Critical thinking in Health

As I was reading stuff.co.nz, an article caught my attention. It was titled; “Campaign for gay characters in Frozen 2 continues.” I proceeded to click the article and read that there was a social media campaign based on the slogan #giveelseaagirlfriend. This was the perfect springboard for a lesson with my Yr 10 Health class on the topic of Sexuality.

I decided to do a critical thinking lesson around whether or not Disney should have a gay princess. I knew that this topic would cause controversy and a range of opinions. I therefore introduced my lesson around the idea of “diversity is intelligence” and that listening to different perspectives and opinions as well as challenging your own beliefs is a necessary and helpful tool. I made sure that I emphasised the importance of different opinions and looking at issues from numerous persepctives. With this in mind, I asked my class to be open-minded to other’s thinking and respect differences.

After some prior history, looking at historical revolutions and considering events in history. I wrote on the board “Disney should have a gay princess.” Around the room, I placed signs saying “strongly agree, agree, meh, disagree and strongly disagree.” I asked students to think about their gut instinct to the statement and move to the label which was closest to their opinion. At the label or different station I asked students to write down on small pieces of paper what their thinking was that lead them to their position. The reason that I did this was that it allowed students who are more sensitive to still have an opinion despite confidence-issues to voice it. These are the questions I asked my students; “Write down a sentence or two explaining your thinking and why you have moved to that spot. What has influenced your thinking?

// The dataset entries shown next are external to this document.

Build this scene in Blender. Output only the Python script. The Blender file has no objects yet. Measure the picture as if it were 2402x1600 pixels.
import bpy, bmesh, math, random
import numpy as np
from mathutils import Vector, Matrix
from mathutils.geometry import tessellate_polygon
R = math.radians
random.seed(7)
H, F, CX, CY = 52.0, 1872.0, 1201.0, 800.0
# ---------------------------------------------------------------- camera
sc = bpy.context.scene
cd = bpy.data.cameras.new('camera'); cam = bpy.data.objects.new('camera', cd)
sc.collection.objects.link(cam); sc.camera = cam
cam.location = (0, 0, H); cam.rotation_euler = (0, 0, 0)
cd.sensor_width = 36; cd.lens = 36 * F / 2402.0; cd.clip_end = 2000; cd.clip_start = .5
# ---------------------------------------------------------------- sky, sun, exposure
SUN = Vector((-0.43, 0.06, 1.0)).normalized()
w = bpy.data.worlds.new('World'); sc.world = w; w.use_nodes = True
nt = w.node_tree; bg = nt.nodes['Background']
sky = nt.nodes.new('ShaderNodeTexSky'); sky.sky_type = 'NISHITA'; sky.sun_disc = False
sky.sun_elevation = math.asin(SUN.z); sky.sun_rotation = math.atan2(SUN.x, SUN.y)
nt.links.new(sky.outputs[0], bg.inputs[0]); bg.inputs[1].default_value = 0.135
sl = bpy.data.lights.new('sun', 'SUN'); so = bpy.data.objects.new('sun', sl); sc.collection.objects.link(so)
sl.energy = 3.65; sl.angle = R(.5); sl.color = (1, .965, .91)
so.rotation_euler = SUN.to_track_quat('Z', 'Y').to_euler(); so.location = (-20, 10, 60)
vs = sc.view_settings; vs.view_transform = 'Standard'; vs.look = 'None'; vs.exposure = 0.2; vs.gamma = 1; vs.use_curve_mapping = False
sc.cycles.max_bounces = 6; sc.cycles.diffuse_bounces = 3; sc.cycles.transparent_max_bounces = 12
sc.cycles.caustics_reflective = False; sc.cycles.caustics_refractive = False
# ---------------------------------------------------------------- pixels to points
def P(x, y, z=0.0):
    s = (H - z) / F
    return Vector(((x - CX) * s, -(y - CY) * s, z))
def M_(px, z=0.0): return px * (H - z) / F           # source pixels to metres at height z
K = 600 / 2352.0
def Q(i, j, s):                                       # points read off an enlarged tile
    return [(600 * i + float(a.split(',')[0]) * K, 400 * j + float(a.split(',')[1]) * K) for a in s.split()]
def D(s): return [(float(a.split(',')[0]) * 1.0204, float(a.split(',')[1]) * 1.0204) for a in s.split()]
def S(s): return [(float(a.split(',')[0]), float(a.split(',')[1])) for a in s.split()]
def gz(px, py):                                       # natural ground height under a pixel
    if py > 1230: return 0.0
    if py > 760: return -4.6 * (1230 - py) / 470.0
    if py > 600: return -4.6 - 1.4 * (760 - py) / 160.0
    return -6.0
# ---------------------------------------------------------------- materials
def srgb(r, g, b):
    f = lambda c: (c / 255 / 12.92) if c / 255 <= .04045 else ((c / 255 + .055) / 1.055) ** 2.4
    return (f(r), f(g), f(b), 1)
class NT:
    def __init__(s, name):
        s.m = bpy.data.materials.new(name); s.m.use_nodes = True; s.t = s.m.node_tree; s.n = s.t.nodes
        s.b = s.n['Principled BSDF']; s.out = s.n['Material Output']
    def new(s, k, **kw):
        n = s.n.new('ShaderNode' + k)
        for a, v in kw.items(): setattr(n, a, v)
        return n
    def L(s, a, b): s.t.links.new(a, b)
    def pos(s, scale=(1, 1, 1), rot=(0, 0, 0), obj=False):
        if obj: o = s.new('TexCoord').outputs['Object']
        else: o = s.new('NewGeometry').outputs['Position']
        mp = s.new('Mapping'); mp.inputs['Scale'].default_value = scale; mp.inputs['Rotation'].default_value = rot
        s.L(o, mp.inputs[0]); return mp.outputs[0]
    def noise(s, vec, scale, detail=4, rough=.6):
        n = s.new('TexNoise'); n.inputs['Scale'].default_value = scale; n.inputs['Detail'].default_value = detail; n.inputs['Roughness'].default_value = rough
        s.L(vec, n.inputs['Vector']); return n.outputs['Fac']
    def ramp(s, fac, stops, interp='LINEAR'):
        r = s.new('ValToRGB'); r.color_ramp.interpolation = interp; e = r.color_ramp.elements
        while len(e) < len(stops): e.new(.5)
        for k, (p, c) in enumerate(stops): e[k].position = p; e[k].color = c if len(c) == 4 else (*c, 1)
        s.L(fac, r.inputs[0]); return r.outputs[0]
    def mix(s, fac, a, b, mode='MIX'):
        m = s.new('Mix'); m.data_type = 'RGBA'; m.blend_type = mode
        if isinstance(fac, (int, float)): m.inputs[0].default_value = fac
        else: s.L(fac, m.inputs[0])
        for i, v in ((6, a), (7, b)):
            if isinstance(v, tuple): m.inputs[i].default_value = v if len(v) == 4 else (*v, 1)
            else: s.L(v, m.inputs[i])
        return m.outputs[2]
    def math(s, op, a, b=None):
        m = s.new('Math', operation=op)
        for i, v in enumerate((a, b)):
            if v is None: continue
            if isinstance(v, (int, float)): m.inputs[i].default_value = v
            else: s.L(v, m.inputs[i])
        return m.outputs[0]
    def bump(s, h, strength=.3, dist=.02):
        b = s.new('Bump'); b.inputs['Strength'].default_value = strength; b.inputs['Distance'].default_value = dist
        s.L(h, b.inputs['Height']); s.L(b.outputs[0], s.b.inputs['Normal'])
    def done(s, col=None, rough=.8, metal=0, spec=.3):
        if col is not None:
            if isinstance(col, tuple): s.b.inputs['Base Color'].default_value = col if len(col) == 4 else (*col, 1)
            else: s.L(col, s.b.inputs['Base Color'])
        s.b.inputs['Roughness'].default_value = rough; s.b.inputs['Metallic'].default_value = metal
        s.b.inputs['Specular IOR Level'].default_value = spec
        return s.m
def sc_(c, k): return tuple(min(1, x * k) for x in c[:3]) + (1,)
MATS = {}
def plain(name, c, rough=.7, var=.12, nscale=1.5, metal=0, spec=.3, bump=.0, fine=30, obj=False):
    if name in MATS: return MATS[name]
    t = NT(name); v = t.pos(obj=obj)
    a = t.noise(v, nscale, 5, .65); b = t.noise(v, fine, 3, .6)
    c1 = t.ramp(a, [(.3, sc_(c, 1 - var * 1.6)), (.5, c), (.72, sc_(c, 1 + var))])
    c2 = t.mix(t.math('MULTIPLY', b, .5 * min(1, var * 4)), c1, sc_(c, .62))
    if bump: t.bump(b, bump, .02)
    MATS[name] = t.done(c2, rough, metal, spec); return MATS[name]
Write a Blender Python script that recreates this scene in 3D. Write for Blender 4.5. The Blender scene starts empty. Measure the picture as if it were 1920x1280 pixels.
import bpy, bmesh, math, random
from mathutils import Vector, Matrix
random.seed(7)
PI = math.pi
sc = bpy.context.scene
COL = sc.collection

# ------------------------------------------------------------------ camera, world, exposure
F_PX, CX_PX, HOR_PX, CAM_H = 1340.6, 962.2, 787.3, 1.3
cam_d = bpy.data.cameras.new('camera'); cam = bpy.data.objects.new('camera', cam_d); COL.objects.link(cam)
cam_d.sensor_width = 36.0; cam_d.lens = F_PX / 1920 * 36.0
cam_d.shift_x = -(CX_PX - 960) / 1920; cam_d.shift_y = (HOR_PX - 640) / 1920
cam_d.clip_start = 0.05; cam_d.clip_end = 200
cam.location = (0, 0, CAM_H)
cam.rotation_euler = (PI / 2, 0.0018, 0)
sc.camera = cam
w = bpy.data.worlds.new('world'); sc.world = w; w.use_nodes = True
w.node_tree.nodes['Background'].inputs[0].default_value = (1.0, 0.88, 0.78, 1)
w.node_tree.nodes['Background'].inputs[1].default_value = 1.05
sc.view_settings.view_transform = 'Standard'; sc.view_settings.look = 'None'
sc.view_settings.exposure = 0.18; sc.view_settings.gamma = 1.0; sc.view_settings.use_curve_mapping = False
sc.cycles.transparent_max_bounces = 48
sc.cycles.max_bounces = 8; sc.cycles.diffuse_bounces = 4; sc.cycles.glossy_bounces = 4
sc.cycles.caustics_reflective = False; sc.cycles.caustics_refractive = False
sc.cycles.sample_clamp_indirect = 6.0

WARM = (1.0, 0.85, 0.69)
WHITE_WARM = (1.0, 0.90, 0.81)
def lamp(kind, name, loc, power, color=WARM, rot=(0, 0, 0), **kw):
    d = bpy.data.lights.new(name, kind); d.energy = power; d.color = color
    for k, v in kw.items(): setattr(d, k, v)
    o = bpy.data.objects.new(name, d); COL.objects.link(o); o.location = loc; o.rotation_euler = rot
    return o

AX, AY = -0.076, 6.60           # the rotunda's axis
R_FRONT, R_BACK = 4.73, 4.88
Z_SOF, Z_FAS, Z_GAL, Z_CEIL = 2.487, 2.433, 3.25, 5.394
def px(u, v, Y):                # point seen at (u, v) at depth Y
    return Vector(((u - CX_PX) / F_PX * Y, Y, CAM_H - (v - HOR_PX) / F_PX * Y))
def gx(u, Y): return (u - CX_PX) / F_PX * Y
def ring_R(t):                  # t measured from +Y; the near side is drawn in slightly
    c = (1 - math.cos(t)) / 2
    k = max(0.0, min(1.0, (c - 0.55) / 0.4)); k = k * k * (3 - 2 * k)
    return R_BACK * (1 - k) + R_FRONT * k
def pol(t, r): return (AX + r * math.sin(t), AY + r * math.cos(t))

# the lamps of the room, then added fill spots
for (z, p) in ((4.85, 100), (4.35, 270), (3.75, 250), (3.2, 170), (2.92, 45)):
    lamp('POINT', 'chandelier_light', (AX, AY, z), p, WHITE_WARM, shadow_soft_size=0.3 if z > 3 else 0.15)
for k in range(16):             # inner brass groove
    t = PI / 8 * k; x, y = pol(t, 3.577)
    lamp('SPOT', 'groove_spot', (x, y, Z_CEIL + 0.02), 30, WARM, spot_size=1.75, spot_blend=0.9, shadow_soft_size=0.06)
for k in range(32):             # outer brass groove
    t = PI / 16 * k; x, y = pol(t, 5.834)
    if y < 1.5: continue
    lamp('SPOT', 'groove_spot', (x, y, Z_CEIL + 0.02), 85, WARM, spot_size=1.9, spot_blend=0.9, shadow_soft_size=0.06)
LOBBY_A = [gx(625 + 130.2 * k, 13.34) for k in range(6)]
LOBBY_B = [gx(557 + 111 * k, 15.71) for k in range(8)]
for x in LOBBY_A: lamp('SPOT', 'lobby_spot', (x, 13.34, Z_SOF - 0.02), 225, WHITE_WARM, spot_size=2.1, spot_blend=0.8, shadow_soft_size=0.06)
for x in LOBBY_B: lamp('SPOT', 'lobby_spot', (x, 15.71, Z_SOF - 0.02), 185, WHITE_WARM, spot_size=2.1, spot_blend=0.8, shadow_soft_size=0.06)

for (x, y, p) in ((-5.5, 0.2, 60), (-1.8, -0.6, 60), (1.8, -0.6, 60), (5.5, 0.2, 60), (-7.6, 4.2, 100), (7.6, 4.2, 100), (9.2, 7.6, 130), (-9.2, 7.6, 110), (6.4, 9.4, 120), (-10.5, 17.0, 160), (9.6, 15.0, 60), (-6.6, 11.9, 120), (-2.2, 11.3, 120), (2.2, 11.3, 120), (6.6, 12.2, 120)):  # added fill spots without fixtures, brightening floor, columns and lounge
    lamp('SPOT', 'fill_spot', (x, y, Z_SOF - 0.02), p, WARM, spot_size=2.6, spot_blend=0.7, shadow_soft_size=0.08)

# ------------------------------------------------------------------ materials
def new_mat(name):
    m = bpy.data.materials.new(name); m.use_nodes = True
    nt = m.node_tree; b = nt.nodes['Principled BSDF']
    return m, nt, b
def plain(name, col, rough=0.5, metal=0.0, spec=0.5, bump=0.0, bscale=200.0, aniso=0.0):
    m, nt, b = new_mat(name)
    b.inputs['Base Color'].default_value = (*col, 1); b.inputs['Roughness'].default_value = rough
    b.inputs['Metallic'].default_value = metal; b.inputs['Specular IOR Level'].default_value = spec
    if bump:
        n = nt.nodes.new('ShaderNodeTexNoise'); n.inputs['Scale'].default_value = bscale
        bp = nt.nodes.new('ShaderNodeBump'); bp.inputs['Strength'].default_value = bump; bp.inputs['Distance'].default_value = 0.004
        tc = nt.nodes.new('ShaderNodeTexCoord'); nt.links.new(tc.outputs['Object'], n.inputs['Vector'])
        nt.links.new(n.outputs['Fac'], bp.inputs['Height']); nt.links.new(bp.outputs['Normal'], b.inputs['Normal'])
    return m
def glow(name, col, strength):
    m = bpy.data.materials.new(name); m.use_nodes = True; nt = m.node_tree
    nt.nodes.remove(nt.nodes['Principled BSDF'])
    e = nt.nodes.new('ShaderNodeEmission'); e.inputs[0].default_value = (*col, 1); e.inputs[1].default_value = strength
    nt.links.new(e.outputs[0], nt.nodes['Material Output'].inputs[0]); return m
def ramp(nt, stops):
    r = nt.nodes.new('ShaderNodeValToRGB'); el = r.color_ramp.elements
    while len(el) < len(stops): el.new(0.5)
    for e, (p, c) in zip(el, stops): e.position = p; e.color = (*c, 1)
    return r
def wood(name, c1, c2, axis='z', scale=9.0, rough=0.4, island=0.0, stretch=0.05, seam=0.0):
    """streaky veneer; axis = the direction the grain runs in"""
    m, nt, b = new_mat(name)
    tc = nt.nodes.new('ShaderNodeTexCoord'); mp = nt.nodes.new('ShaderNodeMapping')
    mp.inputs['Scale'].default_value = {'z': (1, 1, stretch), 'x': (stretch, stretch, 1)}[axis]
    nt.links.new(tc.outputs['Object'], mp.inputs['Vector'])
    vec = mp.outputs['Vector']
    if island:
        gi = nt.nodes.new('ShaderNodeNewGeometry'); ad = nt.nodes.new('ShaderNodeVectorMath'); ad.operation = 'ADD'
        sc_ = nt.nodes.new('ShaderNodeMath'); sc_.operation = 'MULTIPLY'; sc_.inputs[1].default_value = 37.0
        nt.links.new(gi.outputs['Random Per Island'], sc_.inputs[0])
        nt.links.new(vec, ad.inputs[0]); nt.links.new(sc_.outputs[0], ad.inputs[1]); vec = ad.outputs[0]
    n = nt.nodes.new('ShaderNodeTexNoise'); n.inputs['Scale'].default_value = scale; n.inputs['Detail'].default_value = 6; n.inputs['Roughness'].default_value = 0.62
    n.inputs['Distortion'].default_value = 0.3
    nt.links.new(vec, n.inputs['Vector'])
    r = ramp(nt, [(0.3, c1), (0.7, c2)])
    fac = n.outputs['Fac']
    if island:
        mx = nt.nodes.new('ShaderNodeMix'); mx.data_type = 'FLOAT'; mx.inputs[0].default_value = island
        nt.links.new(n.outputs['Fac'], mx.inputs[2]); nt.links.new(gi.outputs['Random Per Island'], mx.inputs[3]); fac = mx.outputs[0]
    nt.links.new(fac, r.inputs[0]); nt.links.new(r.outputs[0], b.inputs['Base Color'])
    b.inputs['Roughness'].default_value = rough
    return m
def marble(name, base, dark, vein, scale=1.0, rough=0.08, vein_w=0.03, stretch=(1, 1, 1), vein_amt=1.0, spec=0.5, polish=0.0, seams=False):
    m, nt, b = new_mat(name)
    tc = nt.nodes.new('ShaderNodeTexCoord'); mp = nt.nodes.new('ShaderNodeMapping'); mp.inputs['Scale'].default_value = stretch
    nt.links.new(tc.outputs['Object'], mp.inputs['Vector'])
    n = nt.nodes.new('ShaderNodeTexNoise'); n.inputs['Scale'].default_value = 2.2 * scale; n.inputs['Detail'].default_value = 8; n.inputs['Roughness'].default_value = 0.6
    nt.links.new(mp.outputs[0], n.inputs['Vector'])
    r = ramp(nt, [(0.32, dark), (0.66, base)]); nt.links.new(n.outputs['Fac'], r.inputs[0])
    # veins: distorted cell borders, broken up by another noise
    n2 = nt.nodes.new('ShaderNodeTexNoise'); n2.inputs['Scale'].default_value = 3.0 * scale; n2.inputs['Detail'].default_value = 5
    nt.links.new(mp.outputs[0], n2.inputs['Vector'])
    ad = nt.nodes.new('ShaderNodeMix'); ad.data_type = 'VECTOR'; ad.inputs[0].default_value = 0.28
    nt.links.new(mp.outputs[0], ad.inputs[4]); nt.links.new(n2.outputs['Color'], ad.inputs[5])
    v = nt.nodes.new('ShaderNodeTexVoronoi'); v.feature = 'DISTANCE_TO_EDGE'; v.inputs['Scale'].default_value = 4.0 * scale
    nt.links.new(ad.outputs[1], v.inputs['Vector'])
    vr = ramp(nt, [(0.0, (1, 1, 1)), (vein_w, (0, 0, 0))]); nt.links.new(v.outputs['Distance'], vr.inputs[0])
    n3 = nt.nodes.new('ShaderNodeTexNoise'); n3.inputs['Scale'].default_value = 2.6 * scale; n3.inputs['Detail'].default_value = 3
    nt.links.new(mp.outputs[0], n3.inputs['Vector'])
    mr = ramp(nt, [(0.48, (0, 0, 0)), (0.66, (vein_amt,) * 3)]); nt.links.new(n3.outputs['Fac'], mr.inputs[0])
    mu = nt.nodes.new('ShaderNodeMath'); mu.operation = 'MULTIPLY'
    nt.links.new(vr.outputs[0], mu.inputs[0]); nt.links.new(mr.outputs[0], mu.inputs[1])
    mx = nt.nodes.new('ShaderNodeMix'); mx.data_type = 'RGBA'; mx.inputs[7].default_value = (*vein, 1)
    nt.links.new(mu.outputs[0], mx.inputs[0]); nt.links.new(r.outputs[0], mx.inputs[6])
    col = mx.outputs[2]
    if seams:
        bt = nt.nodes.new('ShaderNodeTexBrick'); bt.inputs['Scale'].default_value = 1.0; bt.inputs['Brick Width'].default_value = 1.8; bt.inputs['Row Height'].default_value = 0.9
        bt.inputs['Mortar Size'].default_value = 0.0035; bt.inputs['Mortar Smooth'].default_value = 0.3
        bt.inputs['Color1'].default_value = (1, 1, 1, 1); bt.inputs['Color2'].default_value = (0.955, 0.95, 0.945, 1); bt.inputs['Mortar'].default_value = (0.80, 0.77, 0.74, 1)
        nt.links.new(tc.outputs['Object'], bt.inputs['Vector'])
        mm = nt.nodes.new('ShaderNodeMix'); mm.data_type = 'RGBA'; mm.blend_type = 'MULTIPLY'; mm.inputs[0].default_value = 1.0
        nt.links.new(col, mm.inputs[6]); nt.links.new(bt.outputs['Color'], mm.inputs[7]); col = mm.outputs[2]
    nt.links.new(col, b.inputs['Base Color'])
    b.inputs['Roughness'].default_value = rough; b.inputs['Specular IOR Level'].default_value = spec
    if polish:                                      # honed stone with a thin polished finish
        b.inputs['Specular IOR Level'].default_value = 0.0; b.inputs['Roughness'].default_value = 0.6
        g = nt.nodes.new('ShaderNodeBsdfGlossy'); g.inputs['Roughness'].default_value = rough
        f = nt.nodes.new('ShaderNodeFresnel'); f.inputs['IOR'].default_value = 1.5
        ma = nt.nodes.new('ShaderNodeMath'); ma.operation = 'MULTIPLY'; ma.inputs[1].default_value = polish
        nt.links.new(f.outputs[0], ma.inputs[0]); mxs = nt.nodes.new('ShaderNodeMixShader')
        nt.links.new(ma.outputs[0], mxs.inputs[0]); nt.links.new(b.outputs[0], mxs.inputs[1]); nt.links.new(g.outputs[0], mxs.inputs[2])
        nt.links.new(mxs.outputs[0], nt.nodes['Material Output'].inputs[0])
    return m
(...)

What was it based on?” At this point, I moved around the room and had small-sided conversations with students, asking them open questions and challenging their viewpoints further. 

Continuing from this, I asked my students to share with someone nearby them at the same label why they had placed themselves there and what their reasoning was. This was the starting opportunity to hear different opinions and perspectives. From here, I asked to hear from the different parts of the room, the responses of the people. As those at the “strongly agree” section of the room begun answering, hand shot up around the room with counter-argument. As students answered, I was careful to listen to what they had said and then summarise their answers. I think this was important so that students felt that their opinions were validated and valued. I made sure that I gave opportunity for every part of the room to share their responses and opinions.

As the discussion was occurring, I could see students scrawling down further arguments and discussion points. It was remarkable to see students have their assumptions challenged and look at their own viewpoints critically. One student from the “disagree” section raised a very relevant point. She said; “I disagree because, I don’t think that Disney movies, for kids should be focused on relationships, regardless of the type.” This was a powerful statement and received agreement from across the room. A second student built on this saying that the theme of Disney movies shouldn’t be on relationships anyway but about fun, family and adventure. This is an example of students thinking critically about relevant, everyday subjects.

I think that this lesson demonstrates a sensitivity to student’s needs and allowed them a platform to express and hear opinions. I was pleased with the way that students responded and how students saw the value of empathy and the tolerance for difference. I think the lesson was also meaningful because it was relevant to their lives and something that they could grasp. I felt the lesson was successful as I could see but how well the students were respecting each other, listening and responding with thoughtfulness that they were engaged. As, I was clearing the board to leave, I had numerous students walk past me saying; “thank you Miss, this is such an important topic to talk about!”

The idea for the lesson came from a Department Meeting in which we talked about the use of continuum and challenging assumptions. It was a useful tool to learn about and be able to put into practice.